Cross-examination reached a boiling point on Wednesday when defense attorney DeKoatz questioned Rodriguez’s character as a teen.

“So you were a 15-year-old party girl, hanging out with frat boys, getting juiced over in Juarez,” DeKoatz asked.

“I am not ashamed of one iota of my past,” Rodriguez said. “Can you say the same?”

“I’m the attorney,” DeKoatz responded.

“I didn’t commit murder,” Rodriguez said.

The questioning ended at that point and jurors may not have picked up on what Rodriguez was referencing when she said, “I didn’t commit murder.”

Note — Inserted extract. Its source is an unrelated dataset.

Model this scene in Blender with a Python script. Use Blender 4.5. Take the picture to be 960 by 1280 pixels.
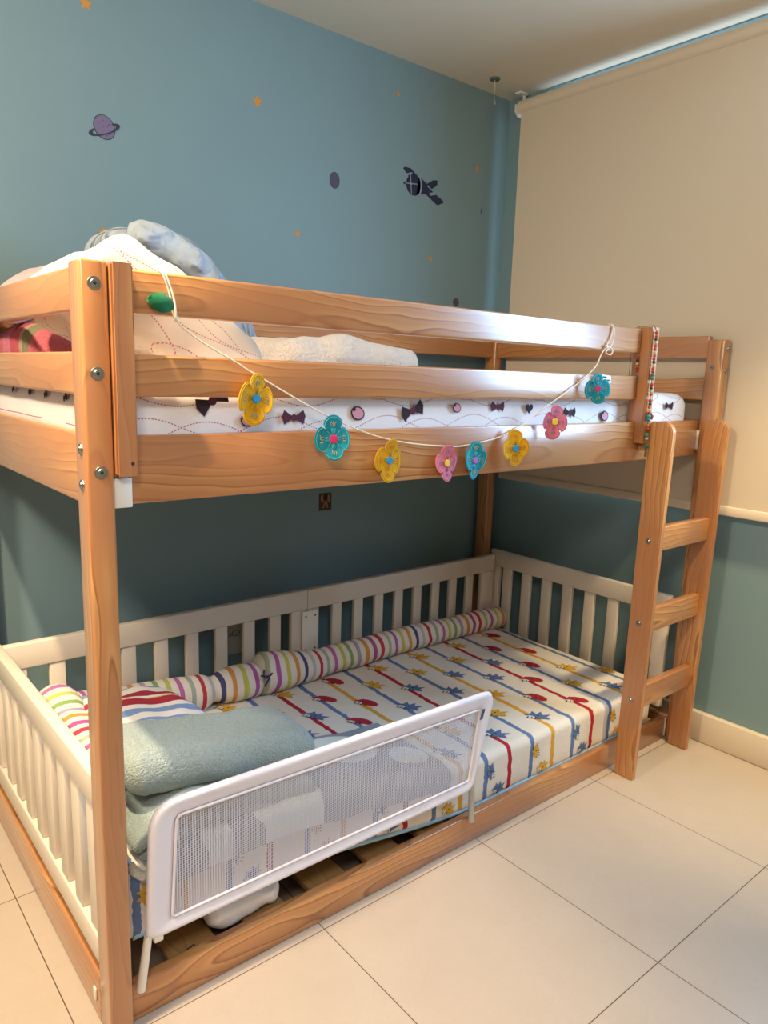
import bpy, bmesh, math, random
from mathutils import Vector, Matrix, noise
from math import sin, cos, pi, radians as rad, sqrt

random.seed(7)
for o in list(bpy.data.objects): bpy.data.objects.remove(o)
SC = bpy.context.scene
COL = SC.collection

# ---------------------------------------------------------------- camera
cam = bpy.data.cameras.new('camera'); camo = bpy.data.objects.new('camera', cam); COL.objects.link(camo)
SC.camera = camo
F_PX = 920.14
cam.sensor_fit = 'VERTICAL'; cam.sensor_height = 36; cam.sensor_width = 27
cam.lens = 36 * F_PX / 1280; cam.clip_start = .02; cam.clip_end = 60
yaw, pit, rol = 0.694938, 0.183447, 0.031969
fw = Vector((sin(yaw)*cos(pit), cos(yaw)*cos(pit), -sin(pit)))
r0 = Vector((cos(yaw), -sin(yaw), 0)); u0 = r0.cross(fw)
R = r0*cos(rol) + u0*sin(rol); U = -r0*sin(rol) + u0*cos(rol)
camo.matrix_world = Matrix(((R.x, U.x, -fw.x, -0.365338), (R.y, U.y, -fw.y, -1.149736), (R.z, U.z, -fw.z, 1.189238), (0, 0, 0, 1)))

# ---------------------------------------------------------------- world, lights, exposure
w = bpy.data.worlds.new('sky'); SC.world = w; w.use_nodes = True
bg = w.node_tree.nodes['Background']; bg.inputs[0].default_value = (.45, .68, 1, 1); bg.inputs[1].default_value = 1.0
SC.view_settings.view_transform = 'Standard'; SC.view_settings.look = 'None'
SC.view_settings.gamma = 1; SC.view_settings.use_curve_mapping = False
SC.view_settings.exposure = 0.13

def area(name, loc, target, sx, sy, power, col, spread=180):
    l = bpy.data.lights.new(name, 'AREA'); l.shape = 'RECTANGLE'; l.size = sx; l.size_y = sy
    l.energy = power; l.color = col; l.spread = rad(spread)
    o = bpy.data.objects.new(name, l); COL.objects.link(o); o.location = loc
    o.rotation_euler = (Vector(target) - Vector(loc)).to_track_quat('-Z', 'Y').to_euler(); return o
def spot(name, loc, target, power, col, size, blend, rad_):
    l = bpy.data.lights.new(name, 'SPOT'); l.energy = power; l.color = col; l.spot_size = rad(size)
    l.spot_blend = blend; l.shadow_soft_size = rad_
    o = bpy.data.objects.new(name, l); COL.objects.link(o); o.location = loc
    o.rotation_euler = (Vector(target) - Vector(loc)).to_track_quat('-Z', 'Y').to_euler(); return o
WARM = (1, .80, .52)
DAY = (.62, .80, 1)
spot('downlight', (-.36, -.02, 2.25), (-.28, .16, 0), 175, WARM, 74, .55, .03)
spot('downlight', (1.48, -.80, 2.25), (1.92, -.12, 0), 190, (1, .79, .44), 46, 1.0, .06)
area('ceiling_lamp', (-1.0, -.15, 2.22), (-.2, .3, .6), .25, .25, 38, (1, .84, .62))
area('ceiling_lamp', (-.75, -1.45, 2.22), (-.3, -.3, .3), .5, .5, 25, (1, .90, .80))
area('daylight_behind_blind', (2.033, .20, 1.53), (1.0, .20, 1.53), 1.08, 1.30, 13, DAY)
area('daylight_window', (2.033, -.62, 1.60), (1.0, -.62, 1.60), .48, .98, 36, (.40, .66, 1))

# ---------------------------------------------------------------- materials
def nt(name):
    m = bpy.data.materials.new(name); m.use_nodes = True
    t = m.node_tree; return m, t, t.nodes['Principled BSDF']
def N(t, kind, **kw):
    n = t.nodes.new(kind)
    for k, v in kw.items(): setattr(n, k, v)
    return n
def val(t, op, a, b=None, c=None):
    n = N(t, 'ShaderNodeMath', operation=op)
    for i, x in enumerate((a, b, c)):
        if x is None: continue
        if isinstance(x, (int, float)): n.inputs[i].default_value = x
        else: t.links.new(x, n.inputs[i])
    return n.outputs[0]
def mixc(t, f, a, b):
    n = N(t, 'ShaderNodeMix', data_type='RGBA')
    for s, x in ((0, f), (6, a), (7, b)):
        if isinstance(x, (int, float)): n.inputs[s].default_value = x
        elif isinstance(x, tuple): n.inputs[s].default_value = (*x, 1)[:4]
        else: t.links.new(x, n.inputs[s])
    return n.outputs[2]
def bump(t, h, strength, dist=.002):
    b = N(t, 'ShaderNodeBump'); b.inputs['Strength'].default_value = strength; b.inputs['Distance'].default_value = dist
    t.links.new(h, b.inputs['Height']); return b.outputs[0]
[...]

Rodriguez, who had spent nearly 30 years as a legal secretary in El Paso, was alluding to a 2011 shooting involving the defense attorney.

Police said DeKoatz was shopping with his wife at the J.C. Penny in downtown El Paso when the attorney spotted a man breaking into his car.

DeKoatz shot and killed the man but was never indicted by a grand jury.

The second witness called to testify on Wednesday was Theresa Heffelfinger, Garrett’s ex-wife.

Heffelfinger testified that Garrett told her the same story years ago when the couple was still married, on their way back to El Paso from a trip to Las Vegas.

“[Garrett] told me he hit [Maj. Garrett] with a bat, and then his mother went into a rage, and stabbed him,” Heffelfinger said.

Heffelfinger testified that Garrett told her his mother got the idea from either a book that she had read or from an episode of “Murder-She-Wrote.”

It would not have been possible for Lisbeth Garrett to derive the idea from “Murder-She-Wrote,” because the television series premiered on CBS in 1984, seven years after Maj. Garrett’s death.

“It was Lis Garrett’s idea,” Heffelfinger said. “She had convinced him that her life was in danger.”

Prosecutors questioned Heffelfinger outside the presence of the jury in an attempt to bring new information into the testimony that had not been discussed.

Heffelfinger said Garrett had to be supervised when he visited his daughter because he and Lisbeth Garrett had once tried to kidnap the girl.

That information was ruled inadmissible.

Patrick Garrett, the son of Lisbeth and Maj. Chester Garrett, was the last witness to take the stand on Wednesday to testify about an alleged confession.

Patrick Garrett said he was 12-years-old when his father was killed.
He retold the story of what happened the night before Maj. Garrett’s body was found.

Patrick Garrett said his mother dropped him off at the Cielo Vista movie theater with his friend, Buddy Larson.

He said he said he thought it was unusual because it was a school night.

He said when he called for mother to pick him up she did not answer the phone, and Larson had to call his mother to take the boys home.
Patrick Garrett testified that when he arrived at his home, the lights inside of the house were dark, and nobody would answer the phone.

Patrick Garrett said he saw lights go on in the house later that night and was eventually let inside, shepherded to his bedroom by his then 18-year-old brother Roger Garrett.

Patrick Garrett thought it was also strange that he was not told to take a bath and brush his teeth that night, just to go to bed.